Hokkaido: Ski and Snowboard

by JNTO on 04 January 2018

Hokkaido is famous worldwide as a wintersports destination thanks to its profusion of quality powder snow that arrives earlier than most places on mainland Japan. The winter season is also longer, often lasting from December to May.


The most famous of Hokkaido’s ski resorts is Niseko, which is centered around Mt. Niseko-Annupuri with Mt. Yotei as a backdrop. At the base of the mountain are four major resorts: Grand Hirafu, Niseko Village, Hanazono and Annupuri, which are joined at the top of so it’s possible to ski between them. Shuttle buses connect the resorts, and the Niseko All Mountain Pass gives you access to all four. Famous for its open powder bowls and tree runs, the mountain’s slopes cater to all levels of skiers; lessons and ski rentals are also available. As it’s popular with foreign riders, English is widely spoken here, especially at Hirafu village (at the base of Grand Hirafu) which has a large accommodation and dining option.
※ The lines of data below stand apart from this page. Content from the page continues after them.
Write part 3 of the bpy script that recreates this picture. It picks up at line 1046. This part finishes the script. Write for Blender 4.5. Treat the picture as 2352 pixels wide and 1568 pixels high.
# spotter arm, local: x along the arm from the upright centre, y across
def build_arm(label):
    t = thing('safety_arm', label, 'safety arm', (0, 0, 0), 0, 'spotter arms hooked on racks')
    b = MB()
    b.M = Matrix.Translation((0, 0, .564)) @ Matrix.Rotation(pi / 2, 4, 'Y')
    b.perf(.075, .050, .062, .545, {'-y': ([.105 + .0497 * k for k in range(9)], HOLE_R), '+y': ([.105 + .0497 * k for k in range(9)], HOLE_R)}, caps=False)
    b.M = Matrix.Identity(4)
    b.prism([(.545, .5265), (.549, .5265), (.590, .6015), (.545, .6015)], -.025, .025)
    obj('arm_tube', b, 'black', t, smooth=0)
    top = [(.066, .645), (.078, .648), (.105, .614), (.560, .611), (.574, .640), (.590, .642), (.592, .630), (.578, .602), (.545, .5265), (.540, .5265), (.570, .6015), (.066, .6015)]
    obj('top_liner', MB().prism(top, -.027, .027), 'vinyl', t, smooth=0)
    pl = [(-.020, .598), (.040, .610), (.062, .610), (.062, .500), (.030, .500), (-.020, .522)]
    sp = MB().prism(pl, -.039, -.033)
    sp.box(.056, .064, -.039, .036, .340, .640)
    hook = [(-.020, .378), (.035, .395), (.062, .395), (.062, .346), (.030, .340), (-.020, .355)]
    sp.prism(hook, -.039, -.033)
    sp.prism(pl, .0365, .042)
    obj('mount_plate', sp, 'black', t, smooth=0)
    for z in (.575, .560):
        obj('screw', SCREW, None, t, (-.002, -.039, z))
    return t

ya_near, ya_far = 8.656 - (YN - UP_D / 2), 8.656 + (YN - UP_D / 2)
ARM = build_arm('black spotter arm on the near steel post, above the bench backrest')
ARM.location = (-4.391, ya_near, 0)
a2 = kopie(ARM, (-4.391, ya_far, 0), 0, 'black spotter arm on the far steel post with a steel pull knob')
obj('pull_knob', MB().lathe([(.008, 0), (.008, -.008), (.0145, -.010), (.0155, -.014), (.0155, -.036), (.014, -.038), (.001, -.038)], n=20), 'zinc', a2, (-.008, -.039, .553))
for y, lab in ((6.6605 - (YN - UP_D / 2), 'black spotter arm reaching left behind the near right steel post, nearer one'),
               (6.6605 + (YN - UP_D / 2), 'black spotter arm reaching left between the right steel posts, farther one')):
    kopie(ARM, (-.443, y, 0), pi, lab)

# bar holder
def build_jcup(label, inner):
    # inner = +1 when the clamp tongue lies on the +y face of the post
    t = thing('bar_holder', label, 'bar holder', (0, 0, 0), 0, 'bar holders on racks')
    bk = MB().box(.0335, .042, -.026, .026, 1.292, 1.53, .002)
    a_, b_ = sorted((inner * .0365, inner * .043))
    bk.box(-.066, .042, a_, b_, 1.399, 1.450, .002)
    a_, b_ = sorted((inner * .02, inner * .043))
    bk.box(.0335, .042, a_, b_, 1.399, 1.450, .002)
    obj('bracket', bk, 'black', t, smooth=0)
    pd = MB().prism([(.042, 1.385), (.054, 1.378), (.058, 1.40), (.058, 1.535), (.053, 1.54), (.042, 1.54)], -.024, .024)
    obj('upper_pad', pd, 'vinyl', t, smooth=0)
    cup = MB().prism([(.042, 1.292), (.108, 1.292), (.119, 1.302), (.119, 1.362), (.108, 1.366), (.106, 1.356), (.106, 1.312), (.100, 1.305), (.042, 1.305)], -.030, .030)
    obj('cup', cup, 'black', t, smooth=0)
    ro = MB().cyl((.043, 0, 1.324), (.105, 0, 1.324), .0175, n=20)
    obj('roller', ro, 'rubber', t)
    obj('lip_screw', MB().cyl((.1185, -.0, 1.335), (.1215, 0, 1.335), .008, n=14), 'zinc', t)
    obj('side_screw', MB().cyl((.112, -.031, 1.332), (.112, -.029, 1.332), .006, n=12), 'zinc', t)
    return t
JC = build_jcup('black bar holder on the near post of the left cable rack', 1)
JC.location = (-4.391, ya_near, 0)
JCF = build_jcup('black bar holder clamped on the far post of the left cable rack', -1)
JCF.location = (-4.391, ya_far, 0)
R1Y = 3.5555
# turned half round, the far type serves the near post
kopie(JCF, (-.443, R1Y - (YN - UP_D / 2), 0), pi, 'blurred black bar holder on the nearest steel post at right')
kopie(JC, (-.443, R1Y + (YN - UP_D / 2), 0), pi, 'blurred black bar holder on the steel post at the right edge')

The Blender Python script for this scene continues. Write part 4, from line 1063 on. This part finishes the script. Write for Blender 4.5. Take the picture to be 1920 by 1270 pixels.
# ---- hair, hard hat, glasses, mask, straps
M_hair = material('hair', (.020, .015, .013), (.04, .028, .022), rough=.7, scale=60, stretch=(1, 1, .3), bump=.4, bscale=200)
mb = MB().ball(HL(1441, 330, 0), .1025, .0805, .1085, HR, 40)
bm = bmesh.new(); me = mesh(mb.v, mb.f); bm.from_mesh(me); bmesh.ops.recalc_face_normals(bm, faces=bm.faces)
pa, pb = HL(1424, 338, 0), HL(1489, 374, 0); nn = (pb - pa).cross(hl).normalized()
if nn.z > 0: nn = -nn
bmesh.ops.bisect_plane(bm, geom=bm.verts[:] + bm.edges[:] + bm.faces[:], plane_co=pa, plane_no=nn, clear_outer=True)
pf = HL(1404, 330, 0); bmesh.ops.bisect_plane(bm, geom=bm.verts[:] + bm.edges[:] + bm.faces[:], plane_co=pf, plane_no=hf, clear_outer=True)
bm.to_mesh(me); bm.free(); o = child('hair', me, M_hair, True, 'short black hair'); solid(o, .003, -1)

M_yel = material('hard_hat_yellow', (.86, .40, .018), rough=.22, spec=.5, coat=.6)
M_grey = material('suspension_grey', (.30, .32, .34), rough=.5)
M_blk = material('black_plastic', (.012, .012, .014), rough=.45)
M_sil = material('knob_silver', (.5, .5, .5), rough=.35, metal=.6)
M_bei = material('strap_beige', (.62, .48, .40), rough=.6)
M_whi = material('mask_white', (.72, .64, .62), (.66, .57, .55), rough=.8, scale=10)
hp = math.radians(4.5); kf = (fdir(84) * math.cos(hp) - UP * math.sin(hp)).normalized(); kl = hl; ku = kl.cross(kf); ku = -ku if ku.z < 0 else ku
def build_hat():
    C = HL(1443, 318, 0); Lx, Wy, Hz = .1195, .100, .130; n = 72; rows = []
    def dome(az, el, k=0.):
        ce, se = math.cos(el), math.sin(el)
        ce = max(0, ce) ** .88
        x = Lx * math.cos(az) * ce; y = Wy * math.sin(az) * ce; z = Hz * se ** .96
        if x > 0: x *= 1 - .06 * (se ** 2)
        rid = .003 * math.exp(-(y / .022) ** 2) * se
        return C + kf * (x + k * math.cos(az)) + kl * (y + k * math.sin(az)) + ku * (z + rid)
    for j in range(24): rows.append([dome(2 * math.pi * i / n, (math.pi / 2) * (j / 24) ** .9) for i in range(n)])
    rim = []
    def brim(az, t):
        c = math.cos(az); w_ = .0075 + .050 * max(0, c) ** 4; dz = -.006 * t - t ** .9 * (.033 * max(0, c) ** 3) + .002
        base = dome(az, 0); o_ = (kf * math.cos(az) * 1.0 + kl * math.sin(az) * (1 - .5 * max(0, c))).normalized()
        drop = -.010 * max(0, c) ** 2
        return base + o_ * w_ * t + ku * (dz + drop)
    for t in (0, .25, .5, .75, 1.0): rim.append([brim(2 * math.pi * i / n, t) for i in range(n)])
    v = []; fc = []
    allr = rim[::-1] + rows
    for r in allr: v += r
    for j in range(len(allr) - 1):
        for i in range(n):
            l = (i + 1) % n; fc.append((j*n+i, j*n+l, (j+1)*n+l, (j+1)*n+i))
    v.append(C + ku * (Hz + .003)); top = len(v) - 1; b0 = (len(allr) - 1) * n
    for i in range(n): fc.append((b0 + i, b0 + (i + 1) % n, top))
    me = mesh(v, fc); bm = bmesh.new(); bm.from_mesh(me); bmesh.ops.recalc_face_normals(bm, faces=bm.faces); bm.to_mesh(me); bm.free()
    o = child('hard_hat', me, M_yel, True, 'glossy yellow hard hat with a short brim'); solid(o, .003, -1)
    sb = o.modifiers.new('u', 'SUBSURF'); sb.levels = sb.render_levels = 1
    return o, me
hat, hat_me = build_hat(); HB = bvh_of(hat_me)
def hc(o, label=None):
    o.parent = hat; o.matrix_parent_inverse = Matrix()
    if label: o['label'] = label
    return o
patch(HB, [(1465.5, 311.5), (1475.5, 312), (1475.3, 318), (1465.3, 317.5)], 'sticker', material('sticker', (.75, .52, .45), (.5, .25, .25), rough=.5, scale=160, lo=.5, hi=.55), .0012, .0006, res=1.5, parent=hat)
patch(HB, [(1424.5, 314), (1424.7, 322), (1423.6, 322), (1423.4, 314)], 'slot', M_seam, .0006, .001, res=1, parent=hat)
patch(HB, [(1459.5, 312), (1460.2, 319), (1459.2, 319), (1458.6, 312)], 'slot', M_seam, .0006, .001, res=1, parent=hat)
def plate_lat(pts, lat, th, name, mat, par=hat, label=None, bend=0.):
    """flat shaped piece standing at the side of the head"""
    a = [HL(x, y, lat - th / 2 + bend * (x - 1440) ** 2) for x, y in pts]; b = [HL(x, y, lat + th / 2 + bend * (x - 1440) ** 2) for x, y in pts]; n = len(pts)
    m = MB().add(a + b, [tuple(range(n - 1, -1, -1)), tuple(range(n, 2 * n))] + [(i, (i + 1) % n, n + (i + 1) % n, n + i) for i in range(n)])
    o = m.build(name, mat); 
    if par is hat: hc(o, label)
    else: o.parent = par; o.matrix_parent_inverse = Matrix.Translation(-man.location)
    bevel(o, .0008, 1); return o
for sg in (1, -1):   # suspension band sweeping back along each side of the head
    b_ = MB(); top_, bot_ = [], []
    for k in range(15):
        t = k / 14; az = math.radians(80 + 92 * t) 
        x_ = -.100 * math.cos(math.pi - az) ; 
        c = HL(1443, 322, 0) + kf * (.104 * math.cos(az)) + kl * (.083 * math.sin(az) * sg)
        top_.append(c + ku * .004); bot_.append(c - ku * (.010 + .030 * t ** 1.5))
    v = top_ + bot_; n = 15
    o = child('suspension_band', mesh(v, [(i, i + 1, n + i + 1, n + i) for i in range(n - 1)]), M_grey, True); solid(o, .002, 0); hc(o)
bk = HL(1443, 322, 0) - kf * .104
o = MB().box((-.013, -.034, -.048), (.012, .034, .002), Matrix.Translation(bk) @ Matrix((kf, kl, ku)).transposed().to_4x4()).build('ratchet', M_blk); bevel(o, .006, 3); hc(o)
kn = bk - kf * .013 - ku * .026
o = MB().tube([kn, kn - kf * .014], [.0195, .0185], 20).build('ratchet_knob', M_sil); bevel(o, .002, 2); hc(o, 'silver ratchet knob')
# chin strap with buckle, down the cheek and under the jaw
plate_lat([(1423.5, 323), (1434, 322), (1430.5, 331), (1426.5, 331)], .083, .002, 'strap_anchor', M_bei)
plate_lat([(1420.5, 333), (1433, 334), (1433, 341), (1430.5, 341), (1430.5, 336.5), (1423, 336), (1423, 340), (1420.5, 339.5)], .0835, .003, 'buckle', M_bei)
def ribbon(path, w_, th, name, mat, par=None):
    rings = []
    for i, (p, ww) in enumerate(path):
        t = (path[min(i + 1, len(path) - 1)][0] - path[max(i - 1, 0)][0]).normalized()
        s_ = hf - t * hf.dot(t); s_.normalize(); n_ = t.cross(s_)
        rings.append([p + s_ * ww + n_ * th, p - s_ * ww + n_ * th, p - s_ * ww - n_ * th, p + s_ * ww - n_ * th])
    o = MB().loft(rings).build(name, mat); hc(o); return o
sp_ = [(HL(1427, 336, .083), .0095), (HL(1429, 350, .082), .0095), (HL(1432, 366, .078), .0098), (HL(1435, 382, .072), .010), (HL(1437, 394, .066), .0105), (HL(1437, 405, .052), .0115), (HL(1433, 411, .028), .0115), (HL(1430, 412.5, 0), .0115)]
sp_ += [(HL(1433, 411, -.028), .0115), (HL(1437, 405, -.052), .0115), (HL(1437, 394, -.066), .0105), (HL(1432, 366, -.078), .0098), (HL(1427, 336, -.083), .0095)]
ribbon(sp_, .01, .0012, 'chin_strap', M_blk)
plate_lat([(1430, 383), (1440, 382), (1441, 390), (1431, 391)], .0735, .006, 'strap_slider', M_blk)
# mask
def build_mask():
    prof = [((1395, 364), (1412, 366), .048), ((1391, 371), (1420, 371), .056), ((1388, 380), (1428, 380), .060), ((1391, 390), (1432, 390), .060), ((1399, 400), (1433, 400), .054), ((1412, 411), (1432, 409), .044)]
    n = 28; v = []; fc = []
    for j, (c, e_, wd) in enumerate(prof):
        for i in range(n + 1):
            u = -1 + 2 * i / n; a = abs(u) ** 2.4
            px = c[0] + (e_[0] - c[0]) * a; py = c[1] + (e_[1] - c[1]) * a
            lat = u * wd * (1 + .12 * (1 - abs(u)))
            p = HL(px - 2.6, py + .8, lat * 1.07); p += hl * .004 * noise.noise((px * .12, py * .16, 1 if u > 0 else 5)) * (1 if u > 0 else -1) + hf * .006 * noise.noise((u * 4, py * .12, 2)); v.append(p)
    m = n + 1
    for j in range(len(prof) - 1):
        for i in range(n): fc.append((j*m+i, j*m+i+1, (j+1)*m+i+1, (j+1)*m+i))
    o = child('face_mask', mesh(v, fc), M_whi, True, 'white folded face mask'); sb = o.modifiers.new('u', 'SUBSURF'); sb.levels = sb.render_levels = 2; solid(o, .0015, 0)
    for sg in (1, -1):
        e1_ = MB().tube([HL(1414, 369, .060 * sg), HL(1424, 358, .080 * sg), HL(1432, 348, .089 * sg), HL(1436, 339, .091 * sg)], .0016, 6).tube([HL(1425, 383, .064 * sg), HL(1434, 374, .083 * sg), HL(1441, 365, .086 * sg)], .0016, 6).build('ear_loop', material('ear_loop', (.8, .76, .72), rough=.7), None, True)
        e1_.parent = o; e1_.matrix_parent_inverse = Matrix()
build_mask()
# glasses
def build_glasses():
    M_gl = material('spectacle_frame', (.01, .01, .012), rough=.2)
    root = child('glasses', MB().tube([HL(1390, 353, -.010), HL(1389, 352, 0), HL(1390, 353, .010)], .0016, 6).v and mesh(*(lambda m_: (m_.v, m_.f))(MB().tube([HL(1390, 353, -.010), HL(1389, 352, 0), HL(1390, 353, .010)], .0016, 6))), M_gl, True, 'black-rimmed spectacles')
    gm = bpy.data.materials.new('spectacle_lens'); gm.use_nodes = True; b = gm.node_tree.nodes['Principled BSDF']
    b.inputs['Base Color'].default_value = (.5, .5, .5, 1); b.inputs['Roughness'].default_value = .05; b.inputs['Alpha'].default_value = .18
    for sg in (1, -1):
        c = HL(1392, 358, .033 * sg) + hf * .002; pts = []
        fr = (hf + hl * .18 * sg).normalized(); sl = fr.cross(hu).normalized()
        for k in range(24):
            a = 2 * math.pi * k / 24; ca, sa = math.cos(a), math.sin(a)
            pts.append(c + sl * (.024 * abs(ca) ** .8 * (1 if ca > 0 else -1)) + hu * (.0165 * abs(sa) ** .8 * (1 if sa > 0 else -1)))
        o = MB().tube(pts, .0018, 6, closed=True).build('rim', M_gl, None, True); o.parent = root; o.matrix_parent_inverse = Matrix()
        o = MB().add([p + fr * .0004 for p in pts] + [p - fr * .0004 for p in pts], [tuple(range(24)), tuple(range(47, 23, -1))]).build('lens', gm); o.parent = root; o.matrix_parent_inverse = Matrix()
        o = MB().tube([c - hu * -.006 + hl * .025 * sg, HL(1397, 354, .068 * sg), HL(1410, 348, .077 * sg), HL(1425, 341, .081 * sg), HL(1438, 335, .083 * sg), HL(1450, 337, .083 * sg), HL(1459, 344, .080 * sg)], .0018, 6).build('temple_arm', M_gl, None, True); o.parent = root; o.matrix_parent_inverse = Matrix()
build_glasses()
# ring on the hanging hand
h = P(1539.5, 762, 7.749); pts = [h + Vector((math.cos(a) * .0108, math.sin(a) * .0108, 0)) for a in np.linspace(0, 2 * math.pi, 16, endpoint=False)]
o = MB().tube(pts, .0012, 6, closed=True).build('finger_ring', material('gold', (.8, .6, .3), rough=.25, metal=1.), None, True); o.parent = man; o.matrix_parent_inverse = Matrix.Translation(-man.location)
In ski season, there are direct buses between Sapporo and Niseko, taking anywhere from 2.5 to 4 hours.


Furano ski resort is well developed, yet still retains a cosy feel with a handful of large hotels and a collection of small B&Bs. The area is renowned for its many long groomed runs catering to all ski levels. Advanced skiers have access to terrain parks and excellent off-piste terrain, while families can try other snow activities like snow rafting and snowmobiling. This family-friendly large resort features 9 lifts and 24 courses, and is on the world cup ski racing map. While it has more Japanese visitors, it is able to cater to English-speaking guests.

Furano is 41km from Sapporo, and is accessible by car in about 2 hours.


Sahoro has two very different ski resorts. The English-speaking Club Med Sahoro is popular with families for its kids club and ski-in, ski-out beginner trails, while the Sahoro Resort Hotel is more popular with Japanese skiers. Sahoro has 21 marked runs, mostly catering to beginners, with the lift network is well developed and known for being uncrowded. While there’s not much terrain to entertain advanced riders, Sahoro’s location in the centre of Hokkaido means you can easily visit nearby resorts of Tomamu and Furano.

From Shin-Chitose Airport, there are trains to Shintoku station from where shuttle buses get you to the resort in 15 minutes.


While not as famous as Hokkaido’s other resorts, Kiroro’s crowd-free slopes are a major draw for powder hounds who come here for abundant snow and tree skiing. It’s spread over two mountain peaks with 21 runs (accessible via 9 lifts and a gondola), including the long Grand Line. It has mogul courses and a terrain park, but for the most part, it caters to families and those who enjoy the snow in peace, as there are no blaring loudspeakers. Kiroro has no village or town but all amenities are well catered for by the two hotels here.

Kiroro is 43km from Sapporo, and from Shin-Chitose Airport, it’s a 2-hour bus ride.